Fire Marshal Safety Guidelines

You can help by noticing the following common fire risks and bringing them to your co-workers' attention or to the attention of the Health & Safety Office. We've included explanations for why these seemingly innocuous practices can be a fire risk.

  1. Fire Extinguishers: They need to be inspected monthly. I will take care of this, but if you notice a fire extinguisher on your floor that is damaged, is missing the pin that locks it while not in use, or has a gauge needle pointing to red rather than green, let me know. When a fire strikes, we want these tools to be effective!

  2. Extension Cords: If you see one in use, please remove it. Extension cords are not a safe substitute for a surge protector or an additional electrical outlet. If we need more outlets, we need to put in work orders to have them installed. Extension cords cannot tolerate numerous electronic devices and the brown and white ones are essentially useless for this. They get overloaded and fry, starting fires. Extension Cords must be replaced with surge protectors.

  3. Misuse of Surge Protectors and Power Strips: If you are using a power strip or surge protector, the device must be plugged directly into an outlet and the electronic device must be plugged directly into the power strip/surge protector. Do not use two power strips OR an extension cord and a power strip to make up the distance to an outlet on the other side of your office. Put in a work order for a new outlet. Again, these devices get overloaded by the electrical current and start smoking, leading to a fire. A power strip will not protect your equipment if a surge occurs in the electrical line, but a surge protector will. Get a surge protector.
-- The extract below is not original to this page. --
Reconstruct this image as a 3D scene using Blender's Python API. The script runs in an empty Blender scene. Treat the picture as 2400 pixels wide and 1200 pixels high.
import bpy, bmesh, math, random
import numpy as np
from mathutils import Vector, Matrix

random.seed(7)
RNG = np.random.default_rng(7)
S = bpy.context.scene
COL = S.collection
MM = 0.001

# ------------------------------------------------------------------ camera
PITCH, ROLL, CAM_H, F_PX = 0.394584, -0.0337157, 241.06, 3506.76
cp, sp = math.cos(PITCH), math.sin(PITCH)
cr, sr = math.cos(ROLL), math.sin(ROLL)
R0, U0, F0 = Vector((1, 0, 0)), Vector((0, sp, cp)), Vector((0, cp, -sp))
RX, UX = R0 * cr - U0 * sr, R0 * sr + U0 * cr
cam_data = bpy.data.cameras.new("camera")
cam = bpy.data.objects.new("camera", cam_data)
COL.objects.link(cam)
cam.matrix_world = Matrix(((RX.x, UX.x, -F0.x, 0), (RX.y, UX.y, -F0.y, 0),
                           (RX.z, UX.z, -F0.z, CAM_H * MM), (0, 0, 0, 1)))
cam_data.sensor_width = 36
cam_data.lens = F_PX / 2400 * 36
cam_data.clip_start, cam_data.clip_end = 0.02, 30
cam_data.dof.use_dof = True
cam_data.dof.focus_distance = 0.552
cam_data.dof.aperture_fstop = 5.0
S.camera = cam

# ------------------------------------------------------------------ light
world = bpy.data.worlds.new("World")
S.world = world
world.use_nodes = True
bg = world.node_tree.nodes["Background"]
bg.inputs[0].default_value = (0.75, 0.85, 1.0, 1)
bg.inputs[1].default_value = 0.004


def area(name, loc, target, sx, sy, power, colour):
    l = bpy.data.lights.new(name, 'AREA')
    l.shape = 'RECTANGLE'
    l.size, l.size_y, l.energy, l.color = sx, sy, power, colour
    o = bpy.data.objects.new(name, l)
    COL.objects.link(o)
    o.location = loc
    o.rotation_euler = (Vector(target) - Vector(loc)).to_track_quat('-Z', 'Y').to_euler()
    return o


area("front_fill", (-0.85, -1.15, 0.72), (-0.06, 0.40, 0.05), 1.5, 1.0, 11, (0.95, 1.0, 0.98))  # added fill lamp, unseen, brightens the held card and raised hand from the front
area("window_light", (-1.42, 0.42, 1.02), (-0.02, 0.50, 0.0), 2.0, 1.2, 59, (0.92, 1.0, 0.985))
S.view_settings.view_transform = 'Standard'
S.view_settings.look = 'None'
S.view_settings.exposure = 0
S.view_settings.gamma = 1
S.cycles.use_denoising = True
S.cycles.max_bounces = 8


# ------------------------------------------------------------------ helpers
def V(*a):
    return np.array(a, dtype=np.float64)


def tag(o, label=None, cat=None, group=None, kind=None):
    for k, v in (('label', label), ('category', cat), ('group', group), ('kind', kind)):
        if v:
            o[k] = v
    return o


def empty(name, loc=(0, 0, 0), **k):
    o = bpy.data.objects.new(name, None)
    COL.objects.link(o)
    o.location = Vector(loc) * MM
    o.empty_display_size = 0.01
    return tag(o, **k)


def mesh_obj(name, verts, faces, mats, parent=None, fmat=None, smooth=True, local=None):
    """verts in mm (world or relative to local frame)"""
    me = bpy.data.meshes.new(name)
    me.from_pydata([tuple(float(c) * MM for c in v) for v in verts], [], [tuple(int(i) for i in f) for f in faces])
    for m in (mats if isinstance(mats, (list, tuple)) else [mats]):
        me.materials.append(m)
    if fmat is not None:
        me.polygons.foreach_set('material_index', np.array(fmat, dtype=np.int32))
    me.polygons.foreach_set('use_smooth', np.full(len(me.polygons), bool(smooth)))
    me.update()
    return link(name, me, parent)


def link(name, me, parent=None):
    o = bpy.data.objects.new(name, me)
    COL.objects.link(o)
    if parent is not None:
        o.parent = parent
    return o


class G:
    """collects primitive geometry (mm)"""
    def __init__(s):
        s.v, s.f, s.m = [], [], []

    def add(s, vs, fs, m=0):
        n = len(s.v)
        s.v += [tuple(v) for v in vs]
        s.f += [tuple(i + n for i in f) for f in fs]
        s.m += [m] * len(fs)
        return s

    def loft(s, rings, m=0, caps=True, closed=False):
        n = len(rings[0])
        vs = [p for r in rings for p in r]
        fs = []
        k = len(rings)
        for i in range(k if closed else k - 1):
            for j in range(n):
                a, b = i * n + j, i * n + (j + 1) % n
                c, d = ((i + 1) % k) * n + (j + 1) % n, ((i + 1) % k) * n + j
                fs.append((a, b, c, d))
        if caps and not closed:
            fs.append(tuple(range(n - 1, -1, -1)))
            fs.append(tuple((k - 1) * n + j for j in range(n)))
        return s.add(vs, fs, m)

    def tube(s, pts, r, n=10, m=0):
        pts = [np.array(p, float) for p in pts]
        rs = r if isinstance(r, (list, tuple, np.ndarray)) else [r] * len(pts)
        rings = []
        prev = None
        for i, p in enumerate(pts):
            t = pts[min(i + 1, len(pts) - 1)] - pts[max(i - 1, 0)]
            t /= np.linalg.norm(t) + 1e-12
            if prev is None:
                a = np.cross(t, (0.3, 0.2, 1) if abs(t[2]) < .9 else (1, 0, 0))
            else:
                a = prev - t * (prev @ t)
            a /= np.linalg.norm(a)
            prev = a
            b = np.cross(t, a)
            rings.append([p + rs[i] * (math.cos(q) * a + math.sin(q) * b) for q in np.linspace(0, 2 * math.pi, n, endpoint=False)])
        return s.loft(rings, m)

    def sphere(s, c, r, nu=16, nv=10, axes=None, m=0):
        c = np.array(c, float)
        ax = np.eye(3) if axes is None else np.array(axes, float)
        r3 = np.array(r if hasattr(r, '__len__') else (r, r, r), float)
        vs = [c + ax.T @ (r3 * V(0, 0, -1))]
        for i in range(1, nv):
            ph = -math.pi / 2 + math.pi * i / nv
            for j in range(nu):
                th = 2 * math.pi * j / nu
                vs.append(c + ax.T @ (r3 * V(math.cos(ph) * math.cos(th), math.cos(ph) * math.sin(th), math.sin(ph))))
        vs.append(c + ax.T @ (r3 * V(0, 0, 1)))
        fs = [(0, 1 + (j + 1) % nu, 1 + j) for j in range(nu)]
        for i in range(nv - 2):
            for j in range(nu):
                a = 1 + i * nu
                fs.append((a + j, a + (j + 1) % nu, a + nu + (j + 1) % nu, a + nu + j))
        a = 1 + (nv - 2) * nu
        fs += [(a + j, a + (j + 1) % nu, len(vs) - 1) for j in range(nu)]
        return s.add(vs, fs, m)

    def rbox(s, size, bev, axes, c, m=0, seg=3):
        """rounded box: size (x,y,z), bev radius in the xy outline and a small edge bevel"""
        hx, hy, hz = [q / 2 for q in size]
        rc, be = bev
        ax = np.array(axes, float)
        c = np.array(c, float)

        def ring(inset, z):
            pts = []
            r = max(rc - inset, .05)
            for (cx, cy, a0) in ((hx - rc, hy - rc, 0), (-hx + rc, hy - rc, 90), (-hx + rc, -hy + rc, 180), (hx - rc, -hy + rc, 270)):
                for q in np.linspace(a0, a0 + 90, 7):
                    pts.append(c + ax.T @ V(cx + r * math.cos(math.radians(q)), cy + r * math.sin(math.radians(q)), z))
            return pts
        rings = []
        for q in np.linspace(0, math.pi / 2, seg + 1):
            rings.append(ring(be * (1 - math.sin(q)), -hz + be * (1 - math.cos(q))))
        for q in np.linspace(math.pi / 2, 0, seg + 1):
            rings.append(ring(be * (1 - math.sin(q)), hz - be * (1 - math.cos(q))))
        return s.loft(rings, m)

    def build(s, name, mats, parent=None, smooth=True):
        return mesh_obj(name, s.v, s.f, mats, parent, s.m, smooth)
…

  4. Storing Things up to the Ceiling: Don't do it. Fire code requires a 24-inch clearance for all rooms. If there are sprinklers in your workspace, then you must leave 18 inches from the bottom of the sprinkler head. This allows the sprinklers to do their jobs by wetting down the stored material so that it does not catch fire. If the sprinkler head is blocked, it cannot spray the room effectively with water. Anything above the sprinkler head, will be at risk. The sprinklers help keep fire from eating into the ceiling to the floor above.

  5. Blocked Emergency Exits and Corridors: Keep emergency exits and corridors free of chairs, filing cabinets, small tables and rugs that could cause people to trip. In the event of fire, this is your way to safety. Fires can kill power to the building. During a blaze, the corridor could be smoky and dark. Anything in your way, could cause injury and slow the evacuation of the building and your path to safety!
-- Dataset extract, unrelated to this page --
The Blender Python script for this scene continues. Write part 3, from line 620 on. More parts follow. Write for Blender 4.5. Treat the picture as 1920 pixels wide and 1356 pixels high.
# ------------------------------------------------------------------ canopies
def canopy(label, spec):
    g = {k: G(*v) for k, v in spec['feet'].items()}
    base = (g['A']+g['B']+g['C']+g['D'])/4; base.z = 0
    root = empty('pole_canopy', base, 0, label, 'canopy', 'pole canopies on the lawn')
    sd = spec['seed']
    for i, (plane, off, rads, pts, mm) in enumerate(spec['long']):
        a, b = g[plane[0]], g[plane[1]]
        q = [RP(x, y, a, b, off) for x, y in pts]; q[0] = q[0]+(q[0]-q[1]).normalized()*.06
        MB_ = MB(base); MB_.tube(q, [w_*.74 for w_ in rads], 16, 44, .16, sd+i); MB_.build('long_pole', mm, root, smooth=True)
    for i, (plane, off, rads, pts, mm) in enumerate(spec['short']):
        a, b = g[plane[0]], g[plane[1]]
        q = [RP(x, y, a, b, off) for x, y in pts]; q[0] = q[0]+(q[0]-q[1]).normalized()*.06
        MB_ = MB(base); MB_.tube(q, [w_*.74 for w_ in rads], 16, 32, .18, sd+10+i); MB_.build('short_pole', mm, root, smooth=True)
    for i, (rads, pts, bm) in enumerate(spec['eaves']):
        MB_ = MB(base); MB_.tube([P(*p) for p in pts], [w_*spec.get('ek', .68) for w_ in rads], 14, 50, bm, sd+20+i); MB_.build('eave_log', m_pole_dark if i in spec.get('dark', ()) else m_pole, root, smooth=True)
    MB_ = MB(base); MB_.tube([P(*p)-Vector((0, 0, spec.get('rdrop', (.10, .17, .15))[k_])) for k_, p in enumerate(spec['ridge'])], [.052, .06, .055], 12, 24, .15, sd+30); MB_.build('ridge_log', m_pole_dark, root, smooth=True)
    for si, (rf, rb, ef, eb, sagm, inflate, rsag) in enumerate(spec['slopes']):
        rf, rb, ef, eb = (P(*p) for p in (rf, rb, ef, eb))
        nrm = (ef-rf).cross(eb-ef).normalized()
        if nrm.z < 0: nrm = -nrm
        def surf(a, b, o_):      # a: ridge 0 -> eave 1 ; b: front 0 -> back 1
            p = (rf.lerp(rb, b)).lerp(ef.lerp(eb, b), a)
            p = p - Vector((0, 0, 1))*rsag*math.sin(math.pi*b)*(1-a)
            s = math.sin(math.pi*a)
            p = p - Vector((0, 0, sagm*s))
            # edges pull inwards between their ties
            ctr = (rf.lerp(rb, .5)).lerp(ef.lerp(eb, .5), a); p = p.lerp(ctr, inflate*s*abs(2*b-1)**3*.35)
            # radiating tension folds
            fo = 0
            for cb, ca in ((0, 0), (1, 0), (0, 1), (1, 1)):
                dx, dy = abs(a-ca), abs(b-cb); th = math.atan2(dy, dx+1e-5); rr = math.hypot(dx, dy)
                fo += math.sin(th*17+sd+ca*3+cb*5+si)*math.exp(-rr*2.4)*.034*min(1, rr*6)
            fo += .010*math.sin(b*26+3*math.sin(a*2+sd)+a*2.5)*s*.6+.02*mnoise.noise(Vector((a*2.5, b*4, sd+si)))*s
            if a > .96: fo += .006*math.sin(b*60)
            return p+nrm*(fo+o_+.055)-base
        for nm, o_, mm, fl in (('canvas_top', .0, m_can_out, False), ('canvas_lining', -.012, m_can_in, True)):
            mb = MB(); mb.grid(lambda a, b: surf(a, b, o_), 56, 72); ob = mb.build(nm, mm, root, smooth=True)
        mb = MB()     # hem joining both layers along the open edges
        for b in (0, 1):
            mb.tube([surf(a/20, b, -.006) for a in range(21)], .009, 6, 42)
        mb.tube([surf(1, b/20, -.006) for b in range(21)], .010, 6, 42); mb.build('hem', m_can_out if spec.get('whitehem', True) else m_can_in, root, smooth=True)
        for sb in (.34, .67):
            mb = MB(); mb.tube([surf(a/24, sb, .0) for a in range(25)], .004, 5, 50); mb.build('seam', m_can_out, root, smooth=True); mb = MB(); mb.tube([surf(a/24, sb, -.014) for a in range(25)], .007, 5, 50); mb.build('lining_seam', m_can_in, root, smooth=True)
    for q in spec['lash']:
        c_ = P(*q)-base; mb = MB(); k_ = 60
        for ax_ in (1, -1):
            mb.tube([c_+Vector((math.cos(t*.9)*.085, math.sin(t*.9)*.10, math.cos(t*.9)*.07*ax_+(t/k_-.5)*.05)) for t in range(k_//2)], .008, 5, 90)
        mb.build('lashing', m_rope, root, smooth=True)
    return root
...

  6. Electrical Panels: Most of these will be located in mechanical or custodial closets that the majority of you won't have access to, however, if you do, electrical panels need three feet of clearance on all sides and in front so that they can be easily accessed in case of a fire and electricity can be shut off to various parts of the floor or building.

  7. Door Stops: No wooden door chocks allowed. The door serves to protect you in a fire. Some offer more protection than others. Doors with a fire rating will indicate how long they are expected to hold up in a fire. If the door is open, it has a fire rating of zero minutes and offers no protection! Wooden door chocks damage doors as well. If you need to have a door open for air circulation and to stay cool, then use a rubber chock. But remove the chock any time you leave the room.

  8. Malfunctioning Exit Lights, Missing Switch Plates and Outlet Covers: If you notice any of these problems, please put in a work order and notify me. Each of these devices help reduce the risk of fire and injury.